For most Australians, for better or worse, this “destiny” thing simply isn’t the case. To some degree, the Voice is an improvisation dodged up by leaders who believe — correctly or otherwise — that Indigenous claims to right have so little legitimacy in Australia that this is the best that they can reasonably expect to get in a majority-vote national process. It’s not a consecration of reconciliation. Whatever cultural effects it will have, it is intentional powerlessness permanently inserted into the constitution, which Deakin helped create. In giving political legitimacy subaltern status, it has continuities with the progressivist Protection Acts of the 19th century, and with the same tangle of motives. That Indigenous leaders have accepted or championed it does not alter that. They had to make a lot of “least worst” choices in the 19th century too.

Julianne Schultz in Guardian Australia and Sean Kelly in the Age/SMH are wanting to make this vote “a test” of the nation, like, it must be said, a pair of sucks reminding a teacher they forgot to set an exam. How they love a test, the smart kids. Other people, whose educational quals went “straight to the pool room” and whose votes the Yes camp needs, don’t want to feel they have to submit their whole life and heritage to assessment in order to support a modest reform — especially one that is otherwise being sold as geared towards better practical outcomes for Indigenous peoples.

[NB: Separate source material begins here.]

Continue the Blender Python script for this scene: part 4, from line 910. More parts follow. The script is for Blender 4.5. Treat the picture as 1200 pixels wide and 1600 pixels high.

Just stop trying to make this process all about you, the people who already agree with it, trying to own and disown your nation at the same time, and sell the damn thing to the tranche of waverers you need, who are — as researchers Bob Birrell and Katharine Betts have noted — very simply and easily identified as the non-tertiary educated, who, by and large, are working off different principles of cultural process and meaning. It is not they I am speaking of when I say, ugh, the stupid, against it there is no protection.